Records with scene code:
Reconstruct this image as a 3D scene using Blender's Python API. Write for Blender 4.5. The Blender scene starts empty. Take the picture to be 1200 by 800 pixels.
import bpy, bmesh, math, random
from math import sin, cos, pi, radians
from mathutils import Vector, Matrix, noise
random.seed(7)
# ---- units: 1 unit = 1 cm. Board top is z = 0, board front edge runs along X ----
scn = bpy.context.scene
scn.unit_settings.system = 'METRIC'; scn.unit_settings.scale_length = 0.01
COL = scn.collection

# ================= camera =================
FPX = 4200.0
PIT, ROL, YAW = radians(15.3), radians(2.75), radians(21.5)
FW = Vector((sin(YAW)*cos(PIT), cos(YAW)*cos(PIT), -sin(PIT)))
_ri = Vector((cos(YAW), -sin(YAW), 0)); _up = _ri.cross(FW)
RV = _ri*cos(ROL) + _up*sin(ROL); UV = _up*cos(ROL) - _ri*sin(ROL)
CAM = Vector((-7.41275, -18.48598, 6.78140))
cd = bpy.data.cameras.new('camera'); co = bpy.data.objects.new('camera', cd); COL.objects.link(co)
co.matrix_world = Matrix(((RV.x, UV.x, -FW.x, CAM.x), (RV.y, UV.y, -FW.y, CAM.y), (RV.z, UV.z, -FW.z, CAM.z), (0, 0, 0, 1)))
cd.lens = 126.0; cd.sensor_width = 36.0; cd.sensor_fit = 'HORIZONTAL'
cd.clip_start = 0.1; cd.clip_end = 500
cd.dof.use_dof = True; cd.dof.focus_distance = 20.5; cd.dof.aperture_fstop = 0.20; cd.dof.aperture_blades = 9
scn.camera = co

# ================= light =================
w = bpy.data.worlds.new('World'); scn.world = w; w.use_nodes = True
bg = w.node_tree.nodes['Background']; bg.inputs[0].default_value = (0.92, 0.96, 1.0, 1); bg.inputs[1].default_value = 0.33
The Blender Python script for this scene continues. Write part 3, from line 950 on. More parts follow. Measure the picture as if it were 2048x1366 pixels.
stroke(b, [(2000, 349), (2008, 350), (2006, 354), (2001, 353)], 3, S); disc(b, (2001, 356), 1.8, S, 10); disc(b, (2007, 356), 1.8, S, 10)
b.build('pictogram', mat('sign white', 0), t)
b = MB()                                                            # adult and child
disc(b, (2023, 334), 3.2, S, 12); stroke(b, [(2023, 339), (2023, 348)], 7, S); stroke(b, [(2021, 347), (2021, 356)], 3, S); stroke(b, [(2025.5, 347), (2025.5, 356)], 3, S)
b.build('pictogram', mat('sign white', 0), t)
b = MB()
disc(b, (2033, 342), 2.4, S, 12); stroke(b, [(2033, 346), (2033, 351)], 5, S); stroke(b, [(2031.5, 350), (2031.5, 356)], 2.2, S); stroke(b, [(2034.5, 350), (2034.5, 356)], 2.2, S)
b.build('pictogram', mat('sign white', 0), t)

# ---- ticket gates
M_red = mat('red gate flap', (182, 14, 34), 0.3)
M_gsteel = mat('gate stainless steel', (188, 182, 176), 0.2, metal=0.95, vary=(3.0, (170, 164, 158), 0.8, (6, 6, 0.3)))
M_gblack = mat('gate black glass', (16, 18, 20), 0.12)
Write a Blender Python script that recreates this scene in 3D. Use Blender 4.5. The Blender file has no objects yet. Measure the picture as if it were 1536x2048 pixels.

Set task = Copy each entry exactly, with nothing added or dropped.

Task response =
Reconstruct this image as a 3D scene using Blender's Python API. Write for Blender 4.5. The Blender scene starts empty. Take the picture to be 1200 by 800 pixels.
import bpy, bmesh, math, random
from math import sin, cos, pi, radians
from mathutils import Vector, Matrix, noise
random.seed(7)
# ---- units: 1 unit = 1 cm. Board top is z = 0, board front edge runs along X ----
scn = bpy.context.scene
scn.unit_settings.system = 'METRIC'; scn.unit_settings.scale_length = 0.01
COL = scn.collection

# ================= camera =================
FPX = 4200.0
PIT, ROL, YAW = radians(15.3), radians(2.75), radians(21.5)
FW = Vector((sin(YAW)*cos(PIT), cos(YAW)*cos(PIT), -sin(PIT)))
_ri = Vector((cos(YAW), -sin(YAW), 0)); _up = _ri.cross(FW)
RV = _ri*cos(ROL) + _up*sin(ROL); UV = _up*cos(ROL) - _ri*sin(ROL)
CAM = Vector((-7.41275, -18.48598, 6.78140))
cd = bpy.data.cameras.new('camera'); co = bpy.data.objects.new('camera', cd); COL.objects.link(co)
co.matrix_world = Matrix(((RV.x, UV.x, -FW.x, CAM.x), (RV.y, UV.y, -FW.y, CAM.y), (RV.z, UV.z, -FW.z, CAM.z), (0, 0, 0, 1)))
cd.lens = 126.0; cd.sensor_width = 36.0; cd.sensor_fit = 'HORIZONTAL'
cd.clip_start = 0.1; cd.clip_end = 500
cd.dof.use_dof = True; cd.dof.focus_distance = 20.5; cd.dof.aperture_fstop = 0.20; cd.dof.aperture_blades = 9
scn.camera = co

# ================= light =================
w = bpy.data.worlds.new('World'); scn.world = w; w.use_nodes = True
bg = w.node_tree.nodes['Background']; bg.inputs[0].default_value = (0.92, 0.96, 1.0, 1); bg.inputs[1].default_value = 0.33
The Blender Python script for this scene continues. Write part 3, from line 950 on. More parts follow. Measure the picture as if it were 2048x1366 pixels.
stroke(b, [(2000, 349), (2008, 350), (2006, 354), (2001, 353)], 3, S); disc(b, (2001, 356), 1.8, S, 10); disc(b, (2007, 356), 1.8, S, 10)
b.build('pictogram', mat('sign white', 0), t)
b = MB()                                                            # adult and child
disc(b, (2023, 334), 3.2, S, 12); stroke(b, [(2023, 339), (2023, 348)], 7, S); stroke(b, [(2021, 347), (2021, 356)], 3, S); stroke(b, [(2025.5, 347), (2025.5, 356)], 3, S)
b.build('pictogram', mat('sign white', 0), t)
b = MB()
disc(b, (2033, 342), 2.4, S, 12); stroke(b, [(2033, 346), (2033, 351)], 5, S); stroke(b, [(2031.5, 350), (2031.5, 356)], 2.2, S); stroke(b, [(2034.5, 350), (2034.5, 356)], 2.2, S)
b.build('pictogram', mat('sign white', 0), t)

# ---- ticket gates
M_red = mat('red gate flap', (182, 14, 34), 0.3)
M_gsteel = mat('gate stainless steel', (188, 182, 176), 0.2, metal=0.95, vary=(3.0, (170, 164, 158), 0.8, (6, 6, 0.3)))
M_gblack = mat('gate black glass', (16, 18, 20), 0.12)
Write a Blender Python script that recreates this scene in 3D. Use Blender 4.5. The Blender file has no objects yet. Measure the picture as if it were 1536x2048 pixels.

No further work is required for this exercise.